In almost every parameter, UBI’s turnaround is incredible. Last year, though it declared a net profit of Rs 19 crore, this did not take into account Rs 281 crore of expenses, such as arrears and provisions for gratuity/pension funds.
On a like-to-like basis, from a loss of Rs 173 crore in 2000-01, UBI posted a net profit of Rs 119 crore in 2001-02. Even if you remove trading profits out of investments (bonds held by all banks appreciated sharply thanks to the cut in interest rates last year) of Rs 281 crore, UBI’s operating profits from core banking rose by over Rs 300 crore.
And, at 12.02, UBI’s capital adequacy ratio is today one of the healthiest in India’s banking sector.
UBI’s turnaround story, in retrospect, is frighteningly simple.
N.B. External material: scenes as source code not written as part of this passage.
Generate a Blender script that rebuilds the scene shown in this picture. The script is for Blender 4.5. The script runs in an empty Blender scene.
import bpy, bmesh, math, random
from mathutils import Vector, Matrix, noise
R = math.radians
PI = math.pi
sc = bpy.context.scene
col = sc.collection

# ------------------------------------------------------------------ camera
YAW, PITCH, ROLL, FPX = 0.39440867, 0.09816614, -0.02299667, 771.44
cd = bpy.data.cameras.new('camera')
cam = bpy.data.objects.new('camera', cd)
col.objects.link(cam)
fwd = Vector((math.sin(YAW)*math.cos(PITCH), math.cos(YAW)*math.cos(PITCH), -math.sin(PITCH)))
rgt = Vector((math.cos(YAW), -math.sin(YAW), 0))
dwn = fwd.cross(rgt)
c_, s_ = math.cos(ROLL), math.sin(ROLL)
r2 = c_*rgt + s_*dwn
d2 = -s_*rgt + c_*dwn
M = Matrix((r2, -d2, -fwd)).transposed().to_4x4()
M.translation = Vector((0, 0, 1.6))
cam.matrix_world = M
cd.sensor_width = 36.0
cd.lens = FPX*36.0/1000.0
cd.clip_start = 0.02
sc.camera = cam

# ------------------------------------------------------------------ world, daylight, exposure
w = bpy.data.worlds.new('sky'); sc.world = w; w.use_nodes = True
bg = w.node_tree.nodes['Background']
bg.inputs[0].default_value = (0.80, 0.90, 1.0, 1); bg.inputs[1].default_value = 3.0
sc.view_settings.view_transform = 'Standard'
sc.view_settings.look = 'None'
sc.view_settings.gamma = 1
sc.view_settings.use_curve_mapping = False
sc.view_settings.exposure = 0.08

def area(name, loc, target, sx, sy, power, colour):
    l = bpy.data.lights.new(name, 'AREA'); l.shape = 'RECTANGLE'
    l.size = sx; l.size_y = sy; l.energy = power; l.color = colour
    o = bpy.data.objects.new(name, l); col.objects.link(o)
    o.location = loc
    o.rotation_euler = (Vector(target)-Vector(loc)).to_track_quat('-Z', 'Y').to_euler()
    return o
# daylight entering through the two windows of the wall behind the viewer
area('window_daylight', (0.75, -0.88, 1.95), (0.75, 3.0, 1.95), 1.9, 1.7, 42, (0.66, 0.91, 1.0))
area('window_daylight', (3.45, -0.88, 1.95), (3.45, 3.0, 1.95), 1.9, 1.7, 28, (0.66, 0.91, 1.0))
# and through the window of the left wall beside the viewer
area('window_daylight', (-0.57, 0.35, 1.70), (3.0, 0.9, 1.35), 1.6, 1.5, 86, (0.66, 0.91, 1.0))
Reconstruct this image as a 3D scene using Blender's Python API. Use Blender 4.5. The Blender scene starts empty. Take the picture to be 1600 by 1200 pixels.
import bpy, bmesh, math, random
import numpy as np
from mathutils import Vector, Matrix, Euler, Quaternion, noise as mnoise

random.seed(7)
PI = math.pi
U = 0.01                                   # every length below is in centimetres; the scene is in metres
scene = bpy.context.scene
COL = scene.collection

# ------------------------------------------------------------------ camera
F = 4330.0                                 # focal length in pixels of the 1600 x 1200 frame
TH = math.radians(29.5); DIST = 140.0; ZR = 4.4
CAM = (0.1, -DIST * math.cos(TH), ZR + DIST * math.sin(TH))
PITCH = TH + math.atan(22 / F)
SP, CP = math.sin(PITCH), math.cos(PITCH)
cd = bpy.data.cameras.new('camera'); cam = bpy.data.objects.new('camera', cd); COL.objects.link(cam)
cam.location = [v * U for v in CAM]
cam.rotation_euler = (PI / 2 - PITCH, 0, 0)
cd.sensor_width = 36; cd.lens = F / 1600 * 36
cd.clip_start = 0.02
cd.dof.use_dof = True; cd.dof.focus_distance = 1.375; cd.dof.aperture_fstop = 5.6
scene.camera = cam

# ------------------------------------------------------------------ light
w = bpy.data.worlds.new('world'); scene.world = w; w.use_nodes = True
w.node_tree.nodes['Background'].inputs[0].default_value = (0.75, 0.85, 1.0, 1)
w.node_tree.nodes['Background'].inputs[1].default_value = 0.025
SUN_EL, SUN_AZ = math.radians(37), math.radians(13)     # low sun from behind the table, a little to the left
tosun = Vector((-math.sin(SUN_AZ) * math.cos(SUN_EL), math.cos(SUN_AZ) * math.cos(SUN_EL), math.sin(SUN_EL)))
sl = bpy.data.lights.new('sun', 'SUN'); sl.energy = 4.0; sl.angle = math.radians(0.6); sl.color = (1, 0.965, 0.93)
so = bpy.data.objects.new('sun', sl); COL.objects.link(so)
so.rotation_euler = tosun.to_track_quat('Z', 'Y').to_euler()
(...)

Why are we aggressively trying to hike deposits, even paying depositors a huge premia over the prevailing rate, Madhukar asked his team, when we can’t lend this money out at a higher rate?
So, to begin with, let’s cut down on the high-interest deposits. Over the year, around Rs 1,000 crore of high-cost term deposits that came up for renewal, were not renewed.
UBI also came up with innovative new products to help increase its loans. If, for instance, a borrower was sanctioned a personal loan of Rs 50,000 at a 12 percent interest rate, he could have the amount doubled, and the interest rate cut by half a percentage point, if his wife was also a co-borrower.
‘‘The world over,’’ says Bhattacharya, ‘‘women are better at repayments.’’ Adds Madhukar, ‘‘It also doubled my employee productivity immediately.’’
How? Well, if you cleared loans of Rs 5 lakh per day earlier, you would automatically clear loans of Rs 10 lakh now. UBI never did ‘‘bill discounting’’ earlier, suddenly Delhi alone was doing Rs 450 crore.UBI, says Madhukar, will wipe out the accumulated losses over the next two to three years. U Bank on It.